### Given instruction
Output the material below unchanged, apart from leaving out the pictures.

### Records supplied
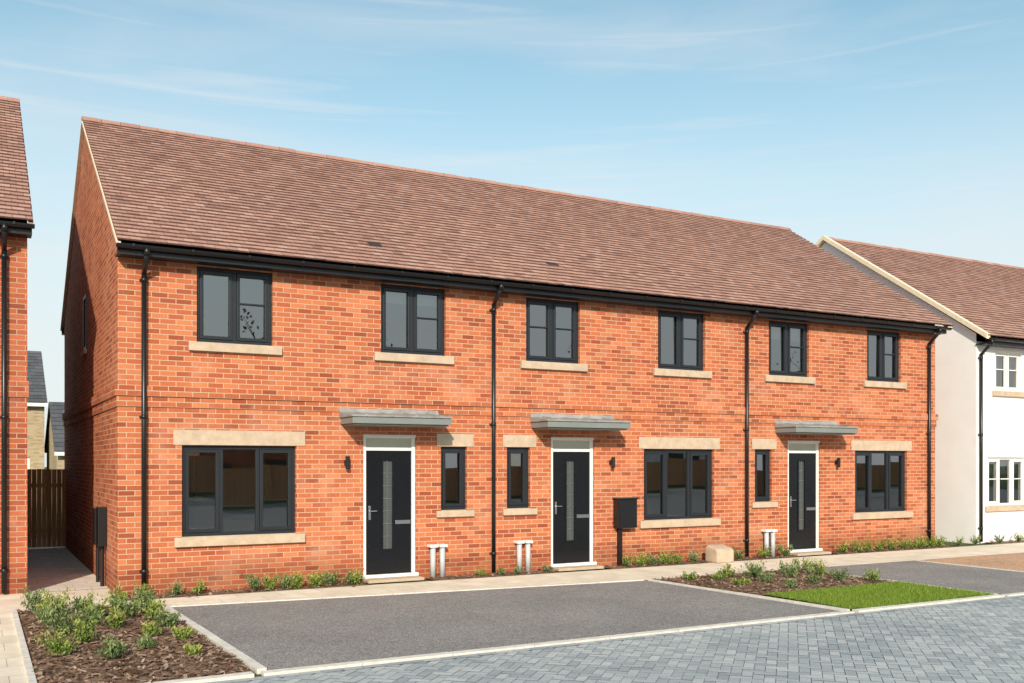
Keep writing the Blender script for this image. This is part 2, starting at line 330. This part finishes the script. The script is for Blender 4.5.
s.make('stone_sills',STONE,H,.006)
s=MB()
for a,c in grW: s.box(a-.12,c+.14,-.014,-.0015,2.155,2.375)
for a,c in smW: s.box(a-.08,c+.12,-.014,-.0015,2.165,2.375)
s.make('stone_lintels',STONE,H,.004)
rooms(H,[0.1,2.9,5.85,8.9,11.65,14.4,XE-.05],3.4,[0.02,2.6,4.98])
for i,(a,c) in enumerate(drs):
    fr=MB(); f=.06; ya,yb=.03,.10; zt=2.35; zb=.10
    fr.box(a,a+f,ya,yb,zb,zt); fr.box(c-f,c,ya,yb,zb,zt); fr.box(a+f,c-f,ya,yb,zt-f,zt); fr.box(a+f,c-f,ya,yb,2.09,2.14)
    fr.box(a+.001,c-.001,-.0015,.028,2.30,zt-.001)
    fr.make('door_frame',WHITEP,H,.005)
    th=MB(); th.box(a-.03,c+.03,-.05,.03,.05,.10); th.make('door_threshold',WHITEP,H,.004)
    th=MB(); th.box(a-.02,c+.02,-.30,-.02,.0,.048); th.make('door_step',STONE,H,.006)
    fg=MB(); fg.face([(a+f,.075,2.14),(c-f,.075,2.14),(c-f,.075,zt-f),(a+f,.075,zt-f)]); fg.make('fanlight',FAN,H)
    d=MB(); A,B=a+f+.004,c-f-.004; W=B-A; ga,gb=A+W*.37,A+W*.58; gz0_,gz1_=.50,1.93
    d.box(A,ga,.05,.09,.105,2.085); d.box(gb,B,.05,.09,.105,2.085); d.box(ga,gb,.05,.09,.105,gz0_); d.box(ga,gb,.05,.09,gz1_,2.085)
    for q in ((ga-.03,ga,gz0_-.03,gz1_+.03),(gb,gb+.03,gz0_-.03,gz1_+.03),(ga,gb,gz0_-.03,gz0_),(ga,gb,gz1_,gz1_+.03)): d.box(q[0],q[1],.038,.0495,q[2],q[3])
    for zz in (.32,.55,.95,1.35,1.75): 
        for (p,q) in ((A+.05,ga-.07),(gb+.07,B-.05)): d.box(p,q,.044,.0495,zz,zz+.012)
    d.make('front_door',DOORM,H,.003)
    g=MB(); g.face([(ga,.07,gz0_),(gb,.07,gz0_),(gb,.07,gz1_),(ga,.07,gz1_)]); g.make('door_glazing',FROST,H)
    g=MB()   # leaded pattern in the glazing
    for k in range(1,7): zz=gz0_+(gz1_-gz0_)*k/7; g.box(ga,gb,.062,.069,zz-.004,zz+.004)
    g.box((ga+gb)/2-.003,(ga+gb)/2+.003,.0625,.0685,gz0_,gz1_); g.make('leaded_bars',STEEL,H)
    st=MB(); hx=A+.06
    st.box(hx-.018,hx+.018,.036,.05,.98,1.2); st.cyl((hx,.0,1.12),(hx,.045,1.12),.009); st.cyl((hx-.01,.002,1.12),(hx+.11,.002,1.12),.009)
    st.box(gb+.045,B-.02,.030,.044,.90,.96)
    st.make('door_handle_and_letter_plate',STEEL,H,.003)
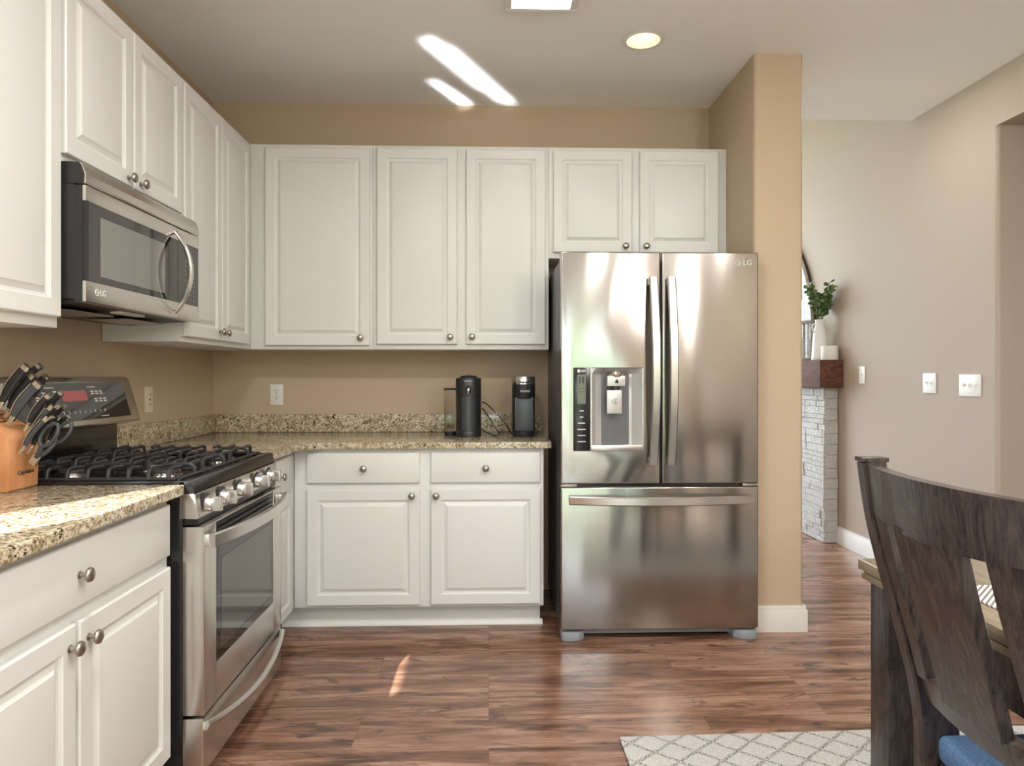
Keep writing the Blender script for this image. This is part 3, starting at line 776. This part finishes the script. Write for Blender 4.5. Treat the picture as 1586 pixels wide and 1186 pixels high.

### Expected output
Keep writing the Blender script for this image. This is part 2, starting at line 330. This part finishes the script. The script is for Blender 4.5.
s.make('stone_sills',STONE,H,.006)
s=MB()
for a,c in grW: s.box(a-.12,c+.14,-.014,-.0015,2.155,2.375)
for a,c in smW: s.box(a-.08,c+.12,-.014,-.0015,2.165,2.375)
s.make('stone_lintels',STONE,H,.004)
rooms(H,[0.1,2.9,5.85,8.9,11.65,14.4,XE-.05],3.4,[0.02,2.6,4.98])
for i,(a,c) in enumerate(drs):
    fr=MB(); f=.06; ya,yb=.03,.10; zt=2.35; zb=.10
    fr.box(a,a+f,ya,yb,zb,zt); fr.box(c-f,c,ya,yb,zb,zt); fr.box(a+f,c-f,ya,yb,zt-f,zt); fr.box(a+f,c-f,ya,yb,2.09,2.14)
    fr.box(a+.001,c-.001,-.0015,.028,2.30,zt-.001)
    fr.make('door_frame',WHITEP,H,.005)
    th=MB(); th.box(a-.03,c+.03,-.05,.03,.05,.10); th.make('door_threshold',WHITEP,H,.004)
    th=MB(); th.box(a-.02,c+.02,-.30,-.02,.0,.048); th.make('door_step',STONE,H,.006)
    fg=MB(); fg.face([(a+f,.075,2.14),(c-f,.075,2.14),(c-f,.075,zt-f),(a+f,.075,zt-f)]); fg.make('fanlight',FAN,H)
    d=MB(); A,B=a+f+.004,c-f-.004; W=B-A; ga,gb=A+W*.37,A+W*.58; gz0_,gz1_=.50,1.93
    d.box(A,ga,.05,.09,.105,2.085); d.box(gb,B,.05,.09,.105,2.085); d.box(ga,gb,.05,.09,.105,gz0_); d.box(ga,gb,.05,.09,gz1_,2.085)
    for q in ((ga-.03,ga,gz0_-.03,gz1_+.03),(gb,gb+.03,gz0_-.03,gz1_+.03),(ga,gb,gz0_-.03,gz0_),(ga,gb,gz1_,gz1_+.03)): d.box(q[0],q[1],.038,.0495,q[2],q[3])
    for zz in (.32,.55,.95,1.35,1.75): 
        for (p,q) in ((A+.05,ga-.07),(gb+.07,B-.05)): d.box(p,q,.044,.0495,zz,zz+.012)
    d.make('front_door',DOORM,H,.003)
    g=MB(); g.face([(ga,.07,gz0_),(gb,.07,gz0_),(gb,.07,gz1_),(ga,.07,gz1_)]); g.make('door_glazing',FROST,H)
    g=MB()   # leaded pattern in the glazing
    for k in range(1,7): zz=gz0_+(gz1_-gz0_)*k/7; g.box(ga,gb,.062,.069,zz-.004,zz+.004)
    g.box((ga+gb)/2-.003,(ga+gb)/2+.003,.0625,.0685,gz0_,gz1_); g.make('leaded_bars',STEEL,H)
    st=MB(); hx=A+.06
    st.box(hx-.018,hx+.018,.036,.05,.98,1.2); st.cyl((hx,.0,1.12),(hx,.045,1.12),.009); st.cyl((hx-.01,.002,1.12),(hx+.11,.002,1.12),.009)
    st.box(gb+.045,B-.02,.030,.044,.90,.96)
    st.make('door_handle_and_letter_plate',STEEL,H,.003)
Keep writing the Blender script for this image. This is part 3, starting at line 776. This part finishes the script. Write for Blender 4.5. Treat the picture as 1586 pixels wide and 1186 pixels high.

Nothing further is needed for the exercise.